When it comes to staff absences, many, if not most, instances aren’t under your control. For a start, employees are entitled to annual leave and you can’t help if staff fall prey to a bug going around, let alone a longer-term illness or accident.

However, there are also times where an employee is capable of coming to work but just doesn’t want to, resulting in a sick day. On such occasions, it’s not the employee’s health that could with a check-up – it’s the company culture.

What is company culture?

A company’s culture can be defined as how a company is: its personality. It encompasses how an organisation treats its employees and how they, consequently, feel about the company and conduct themselves at work.
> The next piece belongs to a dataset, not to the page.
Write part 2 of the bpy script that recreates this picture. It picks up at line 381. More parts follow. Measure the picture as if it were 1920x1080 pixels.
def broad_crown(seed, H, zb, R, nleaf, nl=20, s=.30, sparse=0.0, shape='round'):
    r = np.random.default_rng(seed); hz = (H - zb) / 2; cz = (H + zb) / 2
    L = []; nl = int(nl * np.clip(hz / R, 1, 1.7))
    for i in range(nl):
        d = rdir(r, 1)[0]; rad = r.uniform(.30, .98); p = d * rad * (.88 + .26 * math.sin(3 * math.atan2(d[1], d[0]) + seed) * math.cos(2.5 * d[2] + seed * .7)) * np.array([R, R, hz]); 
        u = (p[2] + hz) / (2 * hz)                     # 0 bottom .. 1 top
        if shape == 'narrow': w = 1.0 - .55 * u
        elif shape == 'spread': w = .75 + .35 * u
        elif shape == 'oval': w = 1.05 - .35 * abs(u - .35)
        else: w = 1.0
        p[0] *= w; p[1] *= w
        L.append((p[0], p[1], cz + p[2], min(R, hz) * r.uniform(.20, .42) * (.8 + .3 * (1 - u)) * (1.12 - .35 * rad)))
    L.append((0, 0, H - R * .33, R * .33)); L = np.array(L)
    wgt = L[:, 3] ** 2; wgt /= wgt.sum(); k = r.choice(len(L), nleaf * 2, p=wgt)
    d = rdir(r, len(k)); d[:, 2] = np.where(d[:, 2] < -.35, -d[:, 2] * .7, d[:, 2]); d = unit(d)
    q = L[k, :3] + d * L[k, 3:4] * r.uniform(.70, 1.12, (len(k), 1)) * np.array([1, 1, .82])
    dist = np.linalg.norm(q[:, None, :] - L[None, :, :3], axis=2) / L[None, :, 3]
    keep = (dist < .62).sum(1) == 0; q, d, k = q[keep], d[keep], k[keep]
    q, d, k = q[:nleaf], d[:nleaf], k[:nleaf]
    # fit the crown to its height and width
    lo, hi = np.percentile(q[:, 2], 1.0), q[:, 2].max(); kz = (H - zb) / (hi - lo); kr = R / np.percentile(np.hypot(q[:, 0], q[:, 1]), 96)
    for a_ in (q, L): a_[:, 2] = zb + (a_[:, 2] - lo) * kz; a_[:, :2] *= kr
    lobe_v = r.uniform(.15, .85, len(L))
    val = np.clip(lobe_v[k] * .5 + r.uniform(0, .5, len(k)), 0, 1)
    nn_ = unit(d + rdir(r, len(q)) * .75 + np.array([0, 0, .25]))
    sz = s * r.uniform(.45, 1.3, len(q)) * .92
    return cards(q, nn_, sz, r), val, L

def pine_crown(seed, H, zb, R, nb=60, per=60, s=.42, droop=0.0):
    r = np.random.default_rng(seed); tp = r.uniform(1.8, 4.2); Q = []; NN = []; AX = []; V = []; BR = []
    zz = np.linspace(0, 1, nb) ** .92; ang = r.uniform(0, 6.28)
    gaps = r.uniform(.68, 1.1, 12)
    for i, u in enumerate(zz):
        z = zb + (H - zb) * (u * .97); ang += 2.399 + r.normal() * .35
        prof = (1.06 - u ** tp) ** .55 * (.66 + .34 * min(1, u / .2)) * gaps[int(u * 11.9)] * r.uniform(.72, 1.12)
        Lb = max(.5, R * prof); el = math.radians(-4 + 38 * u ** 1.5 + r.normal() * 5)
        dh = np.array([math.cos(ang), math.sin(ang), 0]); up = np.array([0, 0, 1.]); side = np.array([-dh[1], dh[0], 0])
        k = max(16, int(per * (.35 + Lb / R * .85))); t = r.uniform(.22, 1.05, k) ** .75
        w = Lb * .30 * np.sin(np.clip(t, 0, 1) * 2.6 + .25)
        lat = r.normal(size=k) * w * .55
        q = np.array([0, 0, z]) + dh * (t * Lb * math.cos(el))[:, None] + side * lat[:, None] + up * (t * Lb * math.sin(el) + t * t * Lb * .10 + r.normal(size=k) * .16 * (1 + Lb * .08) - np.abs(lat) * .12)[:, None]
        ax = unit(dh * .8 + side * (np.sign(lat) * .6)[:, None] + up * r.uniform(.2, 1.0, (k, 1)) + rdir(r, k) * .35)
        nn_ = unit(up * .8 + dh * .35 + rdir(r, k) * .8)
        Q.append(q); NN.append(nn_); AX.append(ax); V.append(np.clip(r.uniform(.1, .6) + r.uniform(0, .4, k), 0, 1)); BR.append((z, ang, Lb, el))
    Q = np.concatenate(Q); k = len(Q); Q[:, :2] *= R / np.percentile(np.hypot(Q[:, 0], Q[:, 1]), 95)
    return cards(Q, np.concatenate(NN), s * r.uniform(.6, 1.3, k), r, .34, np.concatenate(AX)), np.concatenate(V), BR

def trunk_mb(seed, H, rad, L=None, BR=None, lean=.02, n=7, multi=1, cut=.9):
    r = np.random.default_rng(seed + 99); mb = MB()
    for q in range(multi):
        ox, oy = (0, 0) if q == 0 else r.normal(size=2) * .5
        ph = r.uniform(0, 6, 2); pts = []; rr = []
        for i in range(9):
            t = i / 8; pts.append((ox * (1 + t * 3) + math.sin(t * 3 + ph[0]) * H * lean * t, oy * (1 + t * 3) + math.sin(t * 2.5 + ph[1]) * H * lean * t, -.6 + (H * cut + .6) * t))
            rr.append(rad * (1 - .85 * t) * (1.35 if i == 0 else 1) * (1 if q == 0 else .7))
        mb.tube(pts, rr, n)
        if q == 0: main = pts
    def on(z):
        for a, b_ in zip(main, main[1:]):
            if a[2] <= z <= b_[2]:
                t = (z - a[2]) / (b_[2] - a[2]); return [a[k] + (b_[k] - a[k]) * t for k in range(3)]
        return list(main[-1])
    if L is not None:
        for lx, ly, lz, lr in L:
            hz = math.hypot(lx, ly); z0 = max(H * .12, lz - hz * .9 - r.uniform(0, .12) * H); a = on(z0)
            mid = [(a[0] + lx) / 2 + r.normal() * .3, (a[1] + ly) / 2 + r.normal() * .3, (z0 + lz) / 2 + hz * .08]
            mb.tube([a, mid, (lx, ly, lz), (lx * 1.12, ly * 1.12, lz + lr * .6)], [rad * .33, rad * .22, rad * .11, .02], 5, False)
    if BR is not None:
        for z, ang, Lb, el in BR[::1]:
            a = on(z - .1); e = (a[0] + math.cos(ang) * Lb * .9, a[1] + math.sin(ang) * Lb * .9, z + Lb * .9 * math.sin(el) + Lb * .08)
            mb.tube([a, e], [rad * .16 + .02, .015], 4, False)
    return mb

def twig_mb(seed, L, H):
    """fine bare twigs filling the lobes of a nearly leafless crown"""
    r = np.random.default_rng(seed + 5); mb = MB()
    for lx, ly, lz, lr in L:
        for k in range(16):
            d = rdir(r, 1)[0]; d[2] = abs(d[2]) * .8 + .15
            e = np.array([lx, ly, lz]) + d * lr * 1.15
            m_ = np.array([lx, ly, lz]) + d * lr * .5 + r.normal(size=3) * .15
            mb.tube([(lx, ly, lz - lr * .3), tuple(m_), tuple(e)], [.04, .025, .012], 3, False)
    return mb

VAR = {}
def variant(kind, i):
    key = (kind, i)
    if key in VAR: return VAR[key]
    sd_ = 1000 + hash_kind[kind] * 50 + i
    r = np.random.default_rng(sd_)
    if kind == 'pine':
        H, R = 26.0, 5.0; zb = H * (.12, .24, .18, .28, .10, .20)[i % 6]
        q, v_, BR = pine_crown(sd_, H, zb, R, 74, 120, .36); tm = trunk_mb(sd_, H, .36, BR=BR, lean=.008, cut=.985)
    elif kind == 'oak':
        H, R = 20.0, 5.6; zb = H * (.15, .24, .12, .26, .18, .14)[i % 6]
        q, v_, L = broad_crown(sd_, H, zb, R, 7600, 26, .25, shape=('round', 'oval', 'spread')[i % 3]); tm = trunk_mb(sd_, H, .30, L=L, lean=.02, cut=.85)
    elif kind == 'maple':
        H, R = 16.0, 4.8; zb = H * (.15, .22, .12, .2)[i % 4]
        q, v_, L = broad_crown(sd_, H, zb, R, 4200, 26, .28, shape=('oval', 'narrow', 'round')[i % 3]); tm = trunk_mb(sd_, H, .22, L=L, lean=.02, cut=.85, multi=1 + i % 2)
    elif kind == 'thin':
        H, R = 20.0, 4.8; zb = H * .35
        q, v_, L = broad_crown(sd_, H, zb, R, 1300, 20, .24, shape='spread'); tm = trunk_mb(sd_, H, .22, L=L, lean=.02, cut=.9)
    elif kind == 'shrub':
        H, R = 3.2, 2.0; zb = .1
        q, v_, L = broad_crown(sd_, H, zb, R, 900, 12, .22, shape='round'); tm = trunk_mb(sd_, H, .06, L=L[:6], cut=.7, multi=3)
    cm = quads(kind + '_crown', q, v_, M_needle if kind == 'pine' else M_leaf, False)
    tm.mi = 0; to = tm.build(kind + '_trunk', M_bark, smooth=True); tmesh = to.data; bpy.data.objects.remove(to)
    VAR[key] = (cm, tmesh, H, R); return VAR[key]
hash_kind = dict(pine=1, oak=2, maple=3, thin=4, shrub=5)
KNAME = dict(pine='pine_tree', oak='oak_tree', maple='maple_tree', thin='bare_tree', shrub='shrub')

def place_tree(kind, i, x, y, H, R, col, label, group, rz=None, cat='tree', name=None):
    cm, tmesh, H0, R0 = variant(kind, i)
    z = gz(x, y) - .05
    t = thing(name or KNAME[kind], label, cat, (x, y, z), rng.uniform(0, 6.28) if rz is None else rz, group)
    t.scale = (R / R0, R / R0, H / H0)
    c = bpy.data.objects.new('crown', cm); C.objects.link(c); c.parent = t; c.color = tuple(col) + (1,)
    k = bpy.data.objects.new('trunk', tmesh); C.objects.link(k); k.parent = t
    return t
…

The benefits of a healthy company culture

  • A Positive Working Environment
    A company’s culture hugely influences its social order, so when it’s positive, there are better relationships among employees, improved communication between different teams and departments, and a positive attitude towards management.
  • Job Satisfaction
    When staff morale is high, employees feel more valued and stimulated, so they’re happier in their work. Being happier, they’re also more productive.
  • Higher Staff Retention
    If employees are happy with the company and get along with their colleagues, they’ll be more loyal and less likely to leave. Even when presented with a good opportunity, they’ll second-guess whether they’ll get along as well elsewhere. With an increased rate of retention, it’s easier to grow and plan for the future.
  • Fewer Sick Days
    As alluded to in the introduction, employees are more likely to persevere and come into work when there’s a great company culture. They’ll feel that they’re a part of a greater whole and will empathise with their colleagues having to pick up their slack in their absence. In some cases, employees won’t want to call in sick because they actually love their work.
    Plus, a good culture will result in less workplace stress, resulting in fewer sick days from mental burnout.

How to improve your company culture

  • Goals
    Define, or redefine, your organisational goals and objectives so employees know what they’re striving for and seeking to achieve. Ideally, employees should have input into these goals, as they’ll have a greater sense of ownership over them.
  • Listen
    Listen to employees’ suggestions and concerns and do your best to address them. This makes staff feel heard, which in makes them feel valued and boosts morale. Better still, frequently asking for staff feedback further shows that you value their opinion and benefits company culture.
  • Transparency
    When staff are kept in the dark, they don’t feel like their employers trust, or respect, them much – which doesn’t lend itself to a great company culture. Conversely, being as open as you can about the company’s successes, failures, plans, and direction engenders trust and a greater sense of unity.
  • Flexibility
    Allow for as much flexibility in working arrangements as you can, which could include remote working and flexitime. Being adaptable to employee’s needs and personal situations shows that you both trust and value them.
  • Rewards
    Rewards show employees that the company’s good fortune is intertwined with their own. That the better the business does, the better they do. Or put another way, that their efforts and contributions matter, are noticed and appreciated, and will be rewarded.

Now, while this usually involves bonuses, there are other, non-monetary ways to reward your employees more frequently. This includes gifts and vouchers, prizes, and exciting workplace and team-building events.